Pictures and updates after the jump.

 After all the mold pieces are milled, they are glued together.  I used gorilla glue, which works pretty well, but takes a while to cure.  To hold everything in place while it was curing, I used a few dabs of hot glue, making sure not to let the glue get too hot and melt the foam.
Starting to put the molds together

First few pieces of the nose cone

gluing a side panel together

finishing the nose cone

finishing the other side panel
Once all the molds are put together, we slathered body filler over all of the molds.  This gives a nice, strong, and sandable surface that will eventually be a lot smoother and more durable than the bare foam.  Unfortunately, this is a lot of work, but we have the time right now, so we're going to go through with this process.

Bondo is based off a polyester resin, which eats foam, so we had to make our own body filler with an epoxy base.  We used talc as a filler (it's cheap), mixing the two in probably 2:1 ratio (talc:epoxy), mostly by feel until the mixture was a nice, thick paste that didn't run.

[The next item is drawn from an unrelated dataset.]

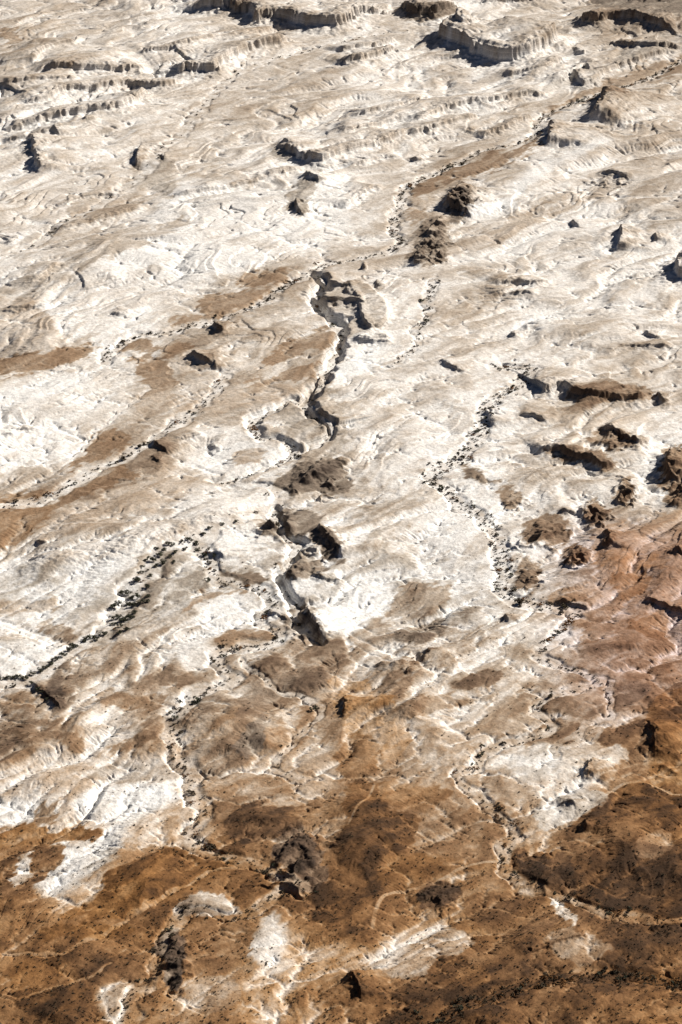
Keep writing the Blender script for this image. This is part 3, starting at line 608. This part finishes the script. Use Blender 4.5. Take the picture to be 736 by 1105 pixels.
depos = np.zeros(X.shape, f4); depos[cs] = np.clip(blur(dZ / CELL[cs], 2) * 1.2, -1, 1) * fade
# fine roughness down to the size of a cell
fine = fbm(X, Y, 3.2, 4, seed=101, cell=CELLN, gain=.6)
Z += fine * (0.10 + 0.34 * np.clip(cliffy, 0, 1)) * (1 - .6 * bed)

gxc = np.broadcast_to((TH / .0004)[None, :], X.shape).astype(f4); gyc = np.broadcast_to((LR / .0004)[:, None], X.shape).astype(f4)
zs = Z.copy(); zs[cs] = box(Z[cs], 4)
s0 = np.hypot(np.gradient(zs, axis=1), np.gradient(zs, axis=0)) / np.maximum(CELLN, .01)
cgn = np.maximum(CELLN / CELL, 1).astype(f4)
wrp = fbm(gxc, gyc, 40, 2, seed=281, cell=cgn) * 9
rid = fbm(gxc + wrp, gyc + wrp, 15, 4, seed=285, cell=cgn, gain=.6, ridged=True)
Z += CELL * np.interp(V, [0, 450, 750], [.4, .42, .6]).astype(f4) * rid * (.22 + .78 * sstep(.08, .4, s0)) * (1 - .85 * bed) * (cgn < 1.5)

# ------------------------------------------------------------------ slope and the colour of the ground itself
def normals():
    zx = np.gradient(Z, axis=1); zy = np.gradient(Z, axis=0)
    xx = np.gradient(X, axis=1); xy = np.gradient(X, axis=0); yx = np.gradient(Y, axis=1); yy = np.gradient(Y, axis=0)
    nx = yx * zy - zx * yy; ny = zx * xy - xx * zy; nz = xx * yy - yx * xy
    l = np.sqrt(nx * nx + ny * ny + nz * nz) + 1e-12
    return nx / l, ny / l, np.abs(nz / l)
NX, NY, NZ = normals()
slope = np.sqrt(np.maximum(1 - NZ * NZ, 0)) / np.maximum(NZ, .05)
U2, V2 = ground2px(X, Y, np.clip(Z, -5, 30) * .85)
scale_px = 1.0
pu = U2 + (fbm(SX / 1.8, SY, 30, 4, seed=111, cell=CELLN) * 13); pv = V2 + fbm(SX / 1.8, SY, 30, 4, seed=121, cell=CELLN) * 7
rows = [list(map(int, r)) for r in GROUND.split()]
GA = np.array(rows, f4)
GA = np.pad(GA, 2, mode='edge')
gu = np.clip((pu - 23) / 46 + 2, 0, GA.shape[1] - 1.001); gv = np.clip((pv - 23) / 46.04 + 2, 0, GA.shape[0] - 1.001)
iu = gu.astype(int); iv = gv.astype(int); fu = gu - iu; fv = gv - iv
fu = fu * fu * (3 - 2 * fu); fv = fv * fv * (3 - 2 * fv)
B = (GA[iv, iu] * (1 - fu) * (1 - fv) + GA[iv, iu + 1] * fu * (1 - fv) + GA[iv + 1, iu] * (1 - fu) * fv + GA[iv + 1, iu + 1] * fu * fv).astype(f4)
WARM = np.interp(V2, [-100, 300, 600, 760, 860, 930, 1105], [.22, .24, .25, .38, .6, .78, .82]).astype(f4)
WARM = WARM + .22 * sstep(600, 720, U2) * sstep(540, 640, V2) * (1 - sstep(800, 950, V2)) - .25 * sstep(560, 640, V2) * (1 - sstep(640, 700, V2)) * (1 - sstep(480, 600, U2))
inview = (U2 > -120) & (U2 < 860) & (V2 > -120) & (V2 < 1240)
def point_in(pts, uu, vv):
    """signed pixel distance to an outline, + inside"""
    sp = smooth_line(pts, 4, True)
    ins = np.zeros(uu.shape, bool); best = np.full(uu.shape, 1e9, f4)
    for k in range(len(sp)):
        (x0, y0), (x1, y1) = sp[k - 1], sp[k]
        ex, ey = x1 - x0, y1 - y0
        t = np.clip(((uu - x0) * ex + (vv - y0) * ey) / max(ex * ex + ey * ey, 1e-6), 0, 1)
        best = np.minimum(best, (uu - x0 - t * ex) ** 2 + (vv - y0 - t * ey) ** 2)
        if y0 != y1: ins ^= ((y0 > vv) != (y1 > vv)) & (uu < ex * (vv - y0) / (y1 - y0) + x0)
    d = np.sqrt(best)
    return np.where(ins, d, -d)
ju = fbm(SX / 1.6, SY, 11, 4, seed=131, cell=CELLN, gain=.78); jv = fbm(SX / 1.6, SY, 11, 4, seed=141, cell=CELLN, gain=.78)
pu2 = (U2 + ju * 5.2).astype(f4); pv2 = (V2 + jv * 3.6).astype(f4)
GXC = np.broadcast_to((TH / .0005)[None, :], X.shape); GYC = np.broadcast_to((LR / .0005)[:, None], X.shape)
CG = np.maximum(CELLN / CELL, 1).astype(f4) * f4(DTH / .0005)
TX = (GXC * math.cos(SA) + GYC * math.sin(SA)).astype(f4); TY = (-GXC * math.sin(SA) + GYC * math.cos(SA)).astype(f4)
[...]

Pieces after the first layer of epoxy

After two layers of epoxy

After letting the epoxy cure, we have to sand everything smooth.  We're still in the process of doing that, but let me tell you, it's a royal pain.  This stuff doesn't sand too easily, and it's taking ~3 man hours per piece.
Sanded piece next to unsanded piece
After we get all these pieces sanded, we will have to apply another coat of touch-up filler to fill a few small dips and depressions, and then finish the surface by sanding one last time.
 

After milling all the foam pieces.  We filled up our big trash can 4+ times with foam when cleaning the garage.
Garage after cleaning.  This is a rare view of the garage.